THE EXERCISE:
Repeat every line of the material, character for character.

COLLECTED DATA:
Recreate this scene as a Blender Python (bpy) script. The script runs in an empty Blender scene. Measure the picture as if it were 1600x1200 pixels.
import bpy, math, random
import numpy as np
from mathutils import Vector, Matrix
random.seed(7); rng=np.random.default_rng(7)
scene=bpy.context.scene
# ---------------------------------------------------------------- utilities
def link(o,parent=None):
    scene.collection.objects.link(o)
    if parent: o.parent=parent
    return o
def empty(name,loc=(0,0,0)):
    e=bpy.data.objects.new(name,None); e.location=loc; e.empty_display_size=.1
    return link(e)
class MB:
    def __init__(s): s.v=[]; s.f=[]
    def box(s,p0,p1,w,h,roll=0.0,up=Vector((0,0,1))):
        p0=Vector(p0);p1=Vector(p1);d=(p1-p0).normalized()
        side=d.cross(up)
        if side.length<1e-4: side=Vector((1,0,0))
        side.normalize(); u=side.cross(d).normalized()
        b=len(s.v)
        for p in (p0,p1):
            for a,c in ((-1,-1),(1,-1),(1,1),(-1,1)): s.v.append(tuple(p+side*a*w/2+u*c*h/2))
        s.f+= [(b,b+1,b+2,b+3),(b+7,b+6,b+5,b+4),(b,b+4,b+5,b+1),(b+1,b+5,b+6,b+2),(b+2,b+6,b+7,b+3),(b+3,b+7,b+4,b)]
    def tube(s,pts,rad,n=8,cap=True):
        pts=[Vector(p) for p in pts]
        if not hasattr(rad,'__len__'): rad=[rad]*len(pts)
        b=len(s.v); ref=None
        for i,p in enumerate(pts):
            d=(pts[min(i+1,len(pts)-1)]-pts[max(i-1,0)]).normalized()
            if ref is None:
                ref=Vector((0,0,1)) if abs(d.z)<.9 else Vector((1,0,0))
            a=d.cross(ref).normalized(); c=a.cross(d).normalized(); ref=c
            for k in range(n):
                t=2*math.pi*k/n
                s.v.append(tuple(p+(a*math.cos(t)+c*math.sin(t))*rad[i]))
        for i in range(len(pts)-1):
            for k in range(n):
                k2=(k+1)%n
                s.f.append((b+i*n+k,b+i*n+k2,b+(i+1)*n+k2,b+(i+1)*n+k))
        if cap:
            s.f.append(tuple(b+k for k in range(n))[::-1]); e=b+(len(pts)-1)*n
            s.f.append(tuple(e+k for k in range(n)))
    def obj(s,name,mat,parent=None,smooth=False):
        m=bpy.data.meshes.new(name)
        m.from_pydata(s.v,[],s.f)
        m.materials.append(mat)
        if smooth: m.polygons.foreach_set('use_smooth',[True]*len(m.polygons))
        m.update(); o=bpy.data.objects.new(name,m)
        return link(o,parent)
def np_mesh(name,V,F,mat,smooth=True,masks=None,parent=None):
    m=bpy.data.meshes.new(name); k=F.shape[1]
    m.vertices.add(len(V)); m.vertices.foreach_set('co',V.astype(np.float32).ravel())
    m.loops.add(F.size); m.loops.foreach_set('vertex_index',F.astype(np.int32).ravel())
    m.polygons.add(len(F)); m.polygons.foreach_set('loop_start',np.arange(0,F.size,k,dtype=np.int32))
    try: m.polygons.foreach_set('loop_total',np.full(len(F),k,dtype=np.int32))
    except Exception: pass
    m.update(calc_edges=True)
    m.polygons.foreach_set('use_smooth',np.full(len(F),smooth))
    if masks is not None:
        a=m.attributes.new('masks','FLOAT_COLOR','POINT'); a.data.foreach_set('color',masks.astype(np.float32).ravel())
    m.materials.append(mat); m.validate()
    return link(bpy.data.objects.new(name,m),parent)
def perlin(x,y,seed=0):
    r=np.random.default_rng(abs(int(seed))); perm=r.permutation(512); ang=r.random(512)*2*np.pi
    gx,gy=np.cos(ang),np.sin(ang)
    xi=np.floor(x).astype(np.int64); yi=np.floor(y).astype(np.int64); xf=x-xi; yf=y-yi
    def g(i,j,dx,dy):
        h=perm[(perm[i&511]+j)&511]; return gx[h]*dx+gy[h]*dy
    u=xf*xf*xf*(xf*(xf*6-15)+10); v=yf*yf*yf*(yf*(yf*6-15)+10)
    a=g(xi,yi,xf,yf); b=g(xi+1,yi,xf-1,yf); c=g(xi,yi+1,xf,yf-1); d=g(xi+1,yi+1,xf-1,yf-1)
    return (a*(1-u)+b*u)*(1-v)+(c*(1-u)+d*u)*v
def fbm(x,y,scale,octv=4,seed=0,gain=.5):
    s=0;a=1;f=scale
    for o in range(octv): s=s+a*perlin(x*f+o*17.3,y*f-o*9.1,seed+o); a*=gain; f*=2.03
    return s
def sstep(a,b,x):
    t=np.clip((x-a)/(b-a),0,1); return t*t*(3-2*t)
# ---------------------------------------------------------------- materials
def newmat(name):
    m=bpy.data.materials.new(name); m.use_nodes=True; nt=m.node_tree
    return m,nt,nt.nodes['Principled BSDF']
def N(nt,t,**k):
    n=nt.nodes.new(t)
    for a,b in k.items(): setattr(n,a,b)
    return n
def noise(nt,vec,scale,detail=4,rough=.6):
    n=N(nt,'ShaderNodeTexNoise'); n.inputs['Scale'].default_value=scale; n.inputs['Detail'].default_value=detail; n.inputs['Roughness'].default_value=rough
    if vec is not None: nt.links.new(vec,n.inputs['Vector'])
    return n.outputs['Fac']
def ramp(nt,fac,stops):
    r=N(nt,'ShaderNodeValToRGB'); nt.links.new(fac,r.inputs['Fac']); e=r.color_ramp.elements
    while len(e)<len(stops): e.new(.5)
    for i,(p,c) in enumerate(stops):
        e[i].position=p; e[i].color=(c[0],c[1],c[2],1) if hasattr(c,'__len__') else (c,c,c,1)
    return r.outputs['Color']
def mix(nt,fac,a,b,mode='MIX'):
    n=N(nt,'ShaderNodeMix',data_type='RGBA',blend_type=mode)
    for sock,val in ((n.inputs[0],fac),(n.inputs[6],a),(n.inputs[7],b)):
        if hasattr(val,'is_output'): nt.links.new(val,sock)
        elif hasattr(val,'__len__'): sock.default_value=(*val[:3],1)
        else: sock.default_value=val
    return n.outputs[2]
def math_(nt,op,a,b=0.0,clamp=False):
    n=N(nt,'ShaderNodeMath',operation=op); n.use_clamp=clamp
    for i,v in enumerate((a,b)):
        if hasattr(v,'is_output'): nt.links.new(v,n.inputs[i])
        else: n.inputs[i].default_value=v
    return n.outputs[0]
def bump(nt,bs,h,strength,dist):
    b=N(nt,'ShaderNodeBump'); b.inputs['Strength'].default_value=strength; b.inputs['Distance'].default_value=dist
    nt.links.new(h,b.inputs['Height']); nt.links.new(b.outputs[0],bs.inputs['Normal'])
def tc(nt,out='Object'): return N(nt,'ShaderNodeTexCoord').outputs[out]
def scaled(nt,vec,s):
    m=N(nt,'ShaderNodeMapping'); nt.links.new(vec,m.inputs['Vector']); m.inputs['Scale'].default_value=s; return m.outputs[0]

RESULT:
Recreate this scene as a Blender Python (bpy) script. The script runs in an empty Blender scene. Measure the picture as if it were 1600x1200 pixels.
import bpy, math, random
import numpy as np
from mathutils import Vector, Matrix
random.seed(7); rng=np.random.default_rng(7)
scene=bpy.context.scene
# ---------------------------------------------------------------- utilities
def link(o,parent=None):
    scene.collection.objects.link(o)
    if parent: o.parent=parent
    return o
def empty(name,loc=(0,0,0)):
    e=bpy.data.objects.new(name,None); e.location=loc; e.empty_display_size=.1
    return link(e)
class MB:
    def __init__(s): s.v=[]; s.f=[]
    def box(s,p0,p1,w,h,roll=0.0,up=Vector((0,0,1))):
        p0=Vector(p0);p1=Vector(p1);d=(p1-p0).normalized()
        side=d.cross(up)
        if side.length<1e-4: side=Vector((1,0,0))
        side.normalize(); u=side.cross(d).normalized()
        b=len(s.v)
        for p in (p0,p1):
            for a,c in ((-1,-1),(1,-1),(1,1),(-1,1)): s.v.append(tuple(p+side*a*w/2+u*c*h/2))
        s.f+= [(b,b+1,b+2,b+3),(b+7,b+6,b+5,b+4),(b,b+4,b+5,b+1),(b+1,b+5,b+6,b+2),(b+2,b+6,b+7,b+3),(b+3,b+7,b+4,b)]
    def tube(s,pts,rad,n=8,cap=True):
        pts=[Vector(p) for p in pts]
        if not hasattr(rad,'__len__'): rad=[rad]*len(pts)
        b=len(s.v); ref=None
        for i,p in enumerate(pts):
            d=(pts[min(i+1,len(pts)-1)]-pts[max(i-1,0)]).normalized()
            if ref is None:
                ref=Vector((0,0,1)) if abs(d.z)<.9 else Vector((1,0,0))
            a=d.cross(ref).normalized(); c=a.cross(d).normalized(); ref=c
            for k in range(n):
                t=2*math.pi*k/n
                s.v.append(tuple(p+(a*math.cos(t)+c*math.sin(t))*rad[i]))
        for i in range(len(pts)-1):
            for k in range(n):
                k2=(k+1)%n
                s.f.append((b+i*n+k,b+i*n+k2,b+(i+1)*n+k2,b+(i+1)*n+k))
        if cap:
            s.f.append(tuple(b+k for k in range(n))[::-1]); e=b+(len(pts)-1)*n
            s.f.append(tuple(e+k for k in range(n)))
    def obj(s,name,mat,parent=None,smooth=False):
        m=bpy.data.meshes.new(name)
        m.from_pydata(s.v,[],s.f)
        m.materials.append(mat)
        if smooth: m.polygons.foreach_set('use_smooth',[True]*len(m.polygons))
        m.update(); o=bpy.data.objects.new(name,m)
        return link(o,parent)
def np_mesh(name,V,F,mat,smooth=True,masks=None,parent=None):
    m=bpy.data.meshes.new(name); k=F.shape[1]
    m.vertices.add(len(V)); m.vertices.foreach_set('co',V.astype(np.float32).ravel())
    m.loops.add(F.size); m.loops.foreach_set('vertex_index',F.astype(np.int32).ravel())
    m.polygons.add(len(F)); m.polygons.foreach_set('loop_start',np.arange(0,F.size,k,dtype=np.int32))
    try: m.polygons.foreach_set('loop_total',np.full(len(F),k,dtype=np.int32))
    except Exception: pass
    m.update(calc_edges=True)
    m.polygons.foreach_set('use_smooth',np.full(len(F),smooth))
    if masks is not None:
        a=m.attributes.new('masks','FLOAT_COLOR','POINT'); a.data.foreach_set('color',masks.astype(np.float32).ravel())
    m.materials.append(mat); m.validate()
    return link(bpy.data.objects.new(name,m),parent)
def perlin(x,y,seed=0):
    r=np.random.default_rng(abs(int(seed))); perm=r.permutation(512); ang=r.random(512)*2*np.pi
    gx,gy=np.cos(ang),np.sin(ang)
    xi=np.floor(x).astype(np.int64); yi=np.floor(y).astype(np.int64); xf=x-xi; yf=y-yi
    def g(i,j,dx,dy):
        h=perm[(perm[i&511]+j)&511]; return gx[h]*dx+gy[h]*dy
    u=xf*xf*xf*(xf*(xf*6-15)+10); v=yf*yf*yf*(yf*(yf*6-15)+10)
    a=g(xi,yi,xf,yf); b=g(xi+1,yi,xf-1,yf); c=g(xi,yi+1,xf,yf-1); d=g(xi+1,yi+1,xf-1,yf-1)
    return (a*(1-u)+b*u)*(1-v)+(c*(1-u)+d*u)*v
def fbm(x,y,scale,octv=4,seed=0,gain=.5):
    s=0;a=1;f=scale
    for o in range(octv): s=s+a*perlin(x*f+o*17.3,y*f-o*9.1,seed+o); a*=gain; f*=2.03
    return s
def sstep(a,b,x):
    t=np.clip((x-a)/(b-a),0,1); return t*t*(3-2*t)
# ---------------------------------------------------------------- materials
def newmat(name):
    m=bpy.data.materials.new(name); m.use_nodes=True; nt=m.node_tree
    return m,nt,nt.nodes['Principled BSDF']
def N(nt,t,**k):
    n=nt.nodes.new(t)
    for a,b in k.items(): setattr(n,a,b)
    return n
def noise(nt,vec,scale,detail=4,rough=.6):
    n=N(nt,'ShaderNodeTexNoise'); n.inputs['Scale'].default_value=scale; n.inputs['Detail'].default_value=detail; n.inputs['Roughness'].default_value=rough
    if vec is not None: nt.links.new(vec,n.inputs['Vector'])
    return n.outputs['Fac']
def ramp(nt,fac,stops):
    r=N(nt,'ShaderNodeValToRGB'); nt.links.new(fac,r.inputs['Fac']); e=r.color_ramp.elements
    while len(e)<len(stops): e.new(.5)
    for i,(p,c) in enumerate(stops):
        e[i].position=p; e[i].color=(c[0],c[1],c[2],1) if hasattr(c,'__len__') else (c,c,c,1)
    return r.outputs['Color']
def mix(nt,fac,a,b,mode='MIX'):
    n=N(nt,'ShaderNodeMix',data_type='RGBA',blend_type=mode)
    for sock,val in ((n.inputs[0],fac),(n.inputs[6],a),(n.inputs[7],b)):
        if hasattr(val,'is_output'): nt.links.new(val,sock)
        elif hasattr(val,'__len__'): sock.default_value=(*val[:3],1)
        else: sock.default_value=val
    return n.outputs[2]
def math_(nt,op,a,b=0.0,clamp=False):
    n=N(nt,'ShaderNodeMath',operation=op); n.use_clamp=clamp
    for i,v in enumerate((a,b)):
        if hasattr(v,'is_output'): nt.links.new(v,n.inputs[i])
        else: n.inputs[i].default_value=v
    return n.outputs[0]
def bump(nt,bs,h,strength,dist):
    b=N(nt,'ShaderNodeBump'); b.inputs['Strength'].default_value=strength; b.inputs['Distance'].default_value=dist
    nt.links.new(h,b.inputs['Height']); nt.links.new(b.outputs[0],bs.inputs['Normal'])
def tc(nt,out='Object'): return N(nt,'ShaderNodeTexCoord').outputs[out]
def scaled(nt,vec,s):
    m=N(nt,'ShaderNodeMapping'); nt.links.new(vec,m.inputs['Vector']); m.inputs['Scale'].default_value=s; return m.outputs[0]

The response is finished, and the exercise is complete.